S. 625 - Bankruptcy Reform Act of 1999
(Grassley (R) Iowa and eight cosponsors)

The President supports bankruptcy reform that is balanced, would reduce abuses of the bankruptcy system, and would require debtors and creditors alike to act responsibly. Last year, the Senate produced such a balanced bill with overwhelming bipartisan support. The President is disappointed that, this year, the House failed to produce legislation that he could support. S. 625 reflects some improvements over H.R. 833 as passed by the House. The Administration, however, continues to have serious reservations about S. 625 and strongly opposes some of its provisions. For example, we are deeply concerned about a provision of the manager's amendment that adds an important "safe harbor" that protects low-income debtors from motions to deny them access to Chapter 7 under the means test, but also eliminates an essential "safe harbor" that would protect low-income debtors from coercive creditor motions that might be brought under a under a vague "totality of the circumstances" test more appropriately enforced by bankruptcy trustees and courts. The latter protection eliminated by the managers' amendment was included in the reported version of the Senate bill, the House-passed bill, and last year's conference report. The Administration's other objections to this bill are explained in detail in the Attachment.

Most of the Administration's concerns would be addressed by relevant amendments that the Administration understands will be offered on the Senate floor. The Administration's views on the anticipated amendments are also contained in the Attachment. The Administration remains hopeful that bipartisan cooperation will result in responsible bankruptcy legislation that the President can enthusiastically sign.

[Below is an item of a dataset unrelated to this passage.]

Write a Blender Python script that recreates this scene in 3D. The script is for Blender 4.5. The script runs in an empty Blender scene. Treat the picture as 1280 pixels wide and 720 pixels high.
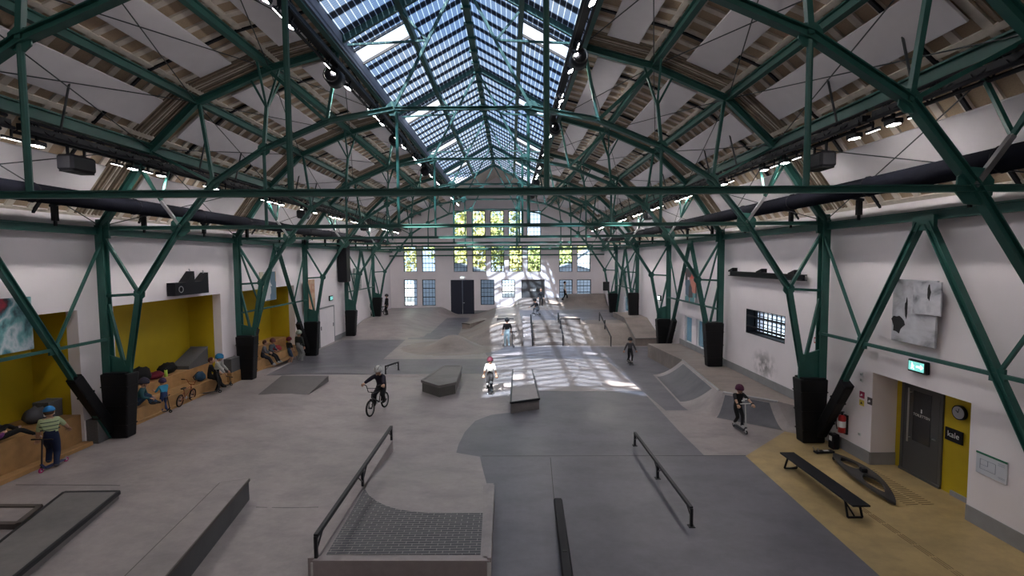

Finally, the Administration understands that certain non-relevant amendments will be offered as well. On November 4, 1999, in a letter to the Majority Leader, the President made clear that he strongly supports an increase in the minimum wage of $1 over the next two years; however, if Congress sends him a bill delaying the increase, repealing overtime protections for certain workers, adding costly and unnecessary tax cuts that threaten fiscal discipline and direct benefits away from working families, and thwarting ongoing efforts to enforce pension law, he will veto it.

In addition, the Administration strongly opposes the inclusion of an unrelated education amendment, a version of the Teacher Empowerment Act. When similar legislation passed the House this summer, the President indicated that he would veto it. The Administration's position on this legislation has not changed. The amendment would eviscerate the class size reduction program passed on a bipartisan basis last year and replace it with a block grant that fails to guarantee that any funds will be used to support the crucial work of reducing class sizes in the early grades. In addition, the block grant does not target funds toward the neediest students and does not include important provisions to improve teacher quality. If this amendment is attached to S. 625, the President will veto the bill.

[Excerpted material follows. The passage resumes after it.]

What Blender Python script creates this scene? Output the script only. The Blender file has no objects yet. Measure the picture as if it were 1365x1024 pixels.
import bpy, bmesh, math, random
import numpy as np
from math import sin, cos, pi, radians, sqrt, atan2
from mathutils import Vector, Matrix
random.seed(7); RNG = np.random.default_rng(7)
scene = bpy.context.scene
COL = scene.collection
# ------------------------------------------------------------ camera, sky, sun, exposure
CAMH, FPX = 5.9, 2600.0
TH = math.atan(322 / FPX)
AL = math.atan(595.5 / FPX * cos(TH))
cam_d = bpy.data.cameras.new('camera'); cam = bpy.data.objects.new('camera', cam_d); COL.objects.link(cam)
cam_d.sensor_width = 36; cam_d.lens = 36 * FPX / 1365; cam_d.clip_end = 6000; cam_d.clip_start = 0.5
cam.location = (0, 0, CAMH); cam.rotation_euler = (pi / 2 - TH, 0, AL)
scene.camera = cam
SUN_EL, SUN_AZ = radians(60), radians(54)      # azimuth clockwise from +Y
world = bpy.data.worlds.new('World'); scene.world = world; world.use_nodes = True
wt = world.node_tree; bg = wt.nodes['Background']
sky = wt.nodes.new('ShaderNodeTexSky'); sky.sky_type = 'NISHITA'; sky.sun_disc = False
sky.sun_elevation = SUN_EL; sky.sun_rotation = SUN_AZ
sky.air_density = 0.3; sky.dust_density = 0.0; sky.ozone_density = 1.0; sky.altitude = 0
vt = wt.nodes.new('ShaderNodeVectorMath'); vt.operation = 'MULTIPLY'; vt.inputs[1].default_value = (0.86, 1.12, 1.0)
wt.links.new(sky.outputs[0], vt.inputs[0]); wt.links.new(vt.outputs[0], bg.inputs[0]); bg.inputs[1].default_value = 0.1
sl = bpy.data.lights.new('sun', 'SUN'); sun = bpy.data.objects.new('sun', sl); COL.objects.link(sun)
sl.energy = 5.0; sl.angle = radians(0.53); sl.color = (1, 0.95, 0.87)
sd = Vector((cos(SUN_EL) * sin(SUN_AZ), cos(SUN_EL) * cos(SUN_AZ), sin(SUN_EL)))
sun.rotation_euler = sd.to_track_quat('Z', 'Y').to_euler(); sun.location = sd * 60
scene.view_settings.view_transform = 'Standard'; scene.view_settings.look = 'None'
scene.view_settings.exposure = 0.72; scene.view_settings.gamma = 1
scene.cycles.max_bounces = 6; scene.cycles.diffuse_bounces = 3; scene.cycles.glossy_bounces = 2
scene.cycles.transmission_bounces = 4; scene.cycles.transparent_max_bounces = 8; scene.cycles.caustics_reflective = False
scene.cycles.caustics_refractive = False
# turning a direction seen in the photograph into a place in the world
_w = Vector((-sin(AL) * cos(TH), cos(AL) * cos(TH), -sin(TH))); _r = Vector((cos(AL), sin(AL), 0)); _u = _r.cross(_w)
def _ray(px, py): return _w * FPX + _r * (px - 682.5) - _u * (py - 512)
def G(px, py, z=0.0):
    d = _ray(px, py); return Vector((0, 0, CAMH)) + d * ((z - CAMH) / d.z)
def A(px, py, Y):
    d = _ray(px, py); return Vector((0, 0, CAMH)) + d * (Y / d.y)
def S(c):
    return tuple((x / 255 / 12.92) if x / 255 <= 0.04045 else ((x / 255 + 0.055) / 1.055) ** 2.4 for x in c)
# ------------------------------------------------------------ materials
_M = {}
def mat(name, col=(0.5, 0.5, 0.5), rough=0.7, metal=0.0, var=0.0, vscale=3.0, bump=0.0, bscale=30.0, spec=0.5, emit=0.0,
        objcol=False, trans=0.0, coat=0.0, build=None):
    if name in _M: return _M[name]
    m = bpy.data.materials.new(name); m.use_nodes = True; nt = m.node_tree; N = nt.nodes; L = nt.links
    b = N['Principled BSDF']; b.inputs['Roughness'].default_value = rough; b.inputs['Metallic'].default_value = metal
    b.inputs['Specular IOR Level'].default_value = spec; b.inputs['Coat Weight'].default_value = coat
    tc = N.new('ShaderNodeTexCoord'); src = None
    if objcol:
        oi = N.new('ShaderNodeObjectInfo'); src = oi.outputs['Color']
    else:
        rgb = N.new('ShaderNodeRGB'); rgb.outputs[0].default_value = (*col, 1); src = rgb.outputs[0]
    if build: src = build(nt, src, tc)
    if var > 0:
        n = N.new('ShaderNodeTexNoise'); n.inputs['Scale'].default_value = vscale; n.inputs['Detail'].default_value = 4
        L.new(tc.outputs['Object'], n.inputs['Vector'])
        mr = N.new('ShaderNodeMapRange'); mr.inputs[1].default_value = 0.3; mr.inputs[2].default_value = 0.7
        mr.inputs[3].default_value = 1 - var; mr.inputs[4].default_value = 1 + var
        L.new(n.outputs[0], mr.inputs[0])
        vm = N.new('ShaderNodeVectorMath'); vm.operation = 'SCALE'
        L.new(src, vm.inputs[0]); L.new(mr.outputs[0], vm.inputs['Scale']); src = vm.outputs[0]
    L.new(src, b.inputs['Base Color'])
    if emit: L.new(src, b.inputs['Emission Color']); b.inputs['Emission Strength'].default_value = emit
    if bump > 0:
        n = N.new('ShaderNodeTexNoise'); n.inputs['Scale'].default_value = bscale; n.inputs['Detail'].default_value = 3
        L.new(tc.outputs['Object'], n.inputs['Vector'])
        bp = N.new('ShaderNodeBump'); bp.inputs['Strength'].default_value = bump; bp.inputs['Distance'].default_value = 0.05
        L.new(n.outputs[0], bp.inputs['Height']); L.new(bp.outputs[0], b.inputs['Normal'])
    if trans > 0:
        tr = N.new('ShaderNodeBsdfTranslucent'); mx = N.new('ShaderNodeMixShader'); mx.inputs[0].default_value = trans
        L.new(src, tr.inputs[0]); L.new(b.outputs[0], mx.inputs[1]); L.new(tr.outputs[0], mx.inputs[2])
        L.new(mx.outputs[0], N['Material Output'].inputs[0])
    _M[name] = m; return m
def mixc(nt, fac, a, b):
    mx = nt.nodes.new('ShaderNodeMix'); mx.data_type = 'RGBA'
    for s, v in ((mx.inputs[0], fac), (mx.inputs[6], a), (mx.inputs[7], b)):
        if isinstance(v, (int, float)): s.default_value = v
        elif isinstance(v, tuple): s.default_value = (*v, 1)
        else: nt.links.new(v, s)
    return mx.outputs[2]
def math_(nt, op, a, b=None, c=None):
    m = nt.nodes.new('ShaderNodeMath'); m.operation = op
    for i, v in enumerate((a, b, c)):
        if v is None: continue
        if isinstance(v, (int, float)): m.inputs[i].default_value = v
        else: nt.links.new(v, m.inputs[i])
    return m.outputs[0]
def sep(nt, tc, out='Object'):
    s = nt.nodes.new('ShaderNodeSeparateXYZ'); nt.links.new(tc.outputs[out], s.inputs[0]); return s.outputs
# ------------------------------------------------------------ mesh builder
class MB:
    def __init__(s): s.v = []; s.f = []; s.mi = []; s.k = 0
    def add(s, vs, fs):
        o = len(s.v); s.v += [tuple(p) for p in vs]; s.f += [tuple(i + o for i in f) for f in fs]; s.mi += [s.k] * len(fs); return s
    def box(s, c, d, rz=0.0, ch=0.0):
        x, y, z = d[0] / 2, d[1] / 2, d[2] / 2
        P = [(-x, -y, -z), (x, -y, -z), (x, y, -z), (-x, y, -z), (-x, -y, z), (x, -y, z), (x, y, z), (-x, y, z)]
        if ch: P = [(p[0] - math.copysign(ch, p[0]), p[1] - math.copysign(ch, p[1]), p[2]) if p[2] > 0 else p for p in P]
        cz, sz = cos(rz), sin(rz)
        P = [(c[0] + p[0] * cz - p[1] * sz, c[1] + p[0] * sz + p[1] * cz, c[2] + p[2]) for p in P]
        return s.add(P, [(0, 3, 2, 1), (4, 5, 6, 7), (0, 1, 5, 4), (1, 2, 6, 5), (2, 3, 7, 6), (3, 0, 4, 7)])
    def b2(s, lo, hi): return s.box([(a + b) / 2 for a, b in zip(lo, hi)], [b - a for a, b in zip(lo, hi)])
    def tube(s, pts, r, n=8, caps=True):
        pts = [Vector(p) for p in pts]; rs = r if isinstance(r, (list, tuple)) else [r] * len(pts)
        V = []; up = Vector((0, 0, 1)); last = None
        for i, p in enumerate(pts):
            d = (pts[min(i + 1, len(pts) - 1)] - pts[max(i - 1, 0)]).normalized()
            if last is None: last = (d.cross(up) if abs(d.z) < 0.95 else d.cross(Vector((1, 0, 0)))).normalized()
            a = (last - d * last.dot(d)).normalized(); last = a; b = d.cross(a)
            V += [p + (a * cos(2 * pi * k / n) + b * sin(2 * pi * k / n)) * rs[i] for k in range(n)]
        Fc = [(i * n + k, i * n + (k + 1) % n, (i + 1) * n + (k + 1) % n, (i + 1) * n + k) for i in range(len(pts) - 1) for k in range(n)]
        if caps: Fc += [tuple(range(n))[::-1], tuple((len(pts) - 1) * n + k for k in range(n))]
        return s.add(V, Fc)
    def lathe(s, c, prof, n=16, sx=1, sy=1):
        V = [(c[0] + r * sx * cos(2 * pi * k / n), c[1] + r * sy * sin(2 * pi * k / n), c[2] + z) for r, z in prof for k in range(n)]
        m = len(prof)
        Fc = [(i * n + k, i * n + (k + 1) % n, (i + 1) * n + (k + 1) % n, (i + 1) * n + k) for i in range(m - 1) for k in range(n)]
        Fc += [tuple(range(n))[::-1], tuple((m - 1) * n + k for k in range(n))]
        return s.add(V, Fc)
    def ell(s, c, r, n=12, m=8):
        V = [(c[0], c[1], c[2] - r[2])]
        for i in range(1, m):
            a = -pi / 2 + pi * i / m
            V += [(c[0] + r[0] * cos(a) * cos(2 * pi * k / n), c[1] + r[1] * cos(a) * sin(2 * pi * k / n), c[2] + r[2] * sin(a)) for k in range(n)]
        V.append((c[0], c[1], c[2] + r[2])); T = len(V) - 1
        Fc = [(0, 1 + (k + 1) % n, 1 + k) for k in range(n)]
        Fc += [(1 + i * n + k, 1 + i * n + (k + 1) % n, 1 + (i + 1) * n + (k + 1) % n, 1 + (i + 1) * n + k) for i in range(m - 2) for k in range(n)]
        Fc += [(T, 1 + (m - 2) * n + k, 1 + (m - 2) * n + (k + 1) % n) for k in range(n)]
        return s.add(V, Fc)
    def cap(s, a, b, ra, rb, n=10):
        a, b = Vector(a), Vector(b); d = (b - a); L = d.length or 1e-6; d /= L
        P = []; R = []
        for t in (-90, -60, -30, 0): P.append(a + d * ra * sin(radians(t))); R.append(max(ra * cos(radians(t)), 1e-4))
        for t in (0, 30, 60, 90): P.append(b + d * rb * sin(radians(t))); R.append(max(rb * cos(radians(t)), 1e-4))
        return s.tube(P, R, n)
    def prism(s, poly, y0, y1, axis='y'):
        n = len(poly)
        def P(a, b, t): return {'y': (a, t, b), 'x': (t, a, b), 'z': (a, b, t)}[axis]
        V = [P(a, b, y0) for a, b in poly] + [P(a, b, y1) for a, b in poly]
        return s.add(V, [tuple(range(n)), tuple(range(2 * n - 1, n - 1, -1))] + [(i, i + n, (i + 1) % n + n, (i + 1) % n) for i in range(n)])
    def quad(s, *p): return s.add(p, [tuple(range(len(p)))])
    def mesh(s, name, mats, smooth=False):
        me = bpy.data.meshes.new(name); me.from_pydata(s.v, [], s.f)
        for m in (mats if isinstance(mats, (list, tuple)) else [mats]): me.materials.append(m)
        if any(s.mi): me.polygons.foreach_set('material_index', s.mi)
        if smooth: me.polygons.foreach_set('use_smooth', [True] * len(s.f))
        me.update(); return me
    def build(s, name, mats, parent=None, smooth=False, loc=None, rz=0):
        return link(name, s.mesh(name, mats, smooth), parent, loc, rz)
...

The Administration opposes the drug-related amendment because it would reduce the current disparity between crack and powder cocaine sentences solely by increasing powder cocaine penalties dramatically instead of addressing both crack and powder cocaine penalties. Decreasing the threshold amount of powder cocaine necessary to obtain 5- and 10-year mandatory minimum sentences may be counterproductive because it could significantly redirect Federal law enforcement resources from the highest level offenders. In addition, this amendment would actually exacerbate the disproportionate impact of cocaine sentencing on minorities because, according to U.S. Sentencing Commission statistics, approximately 31% of defendants sentenced at the Federal level for powder cocaine offenses in 1998 were African American, 48% were Hispanic, and only 19% were white.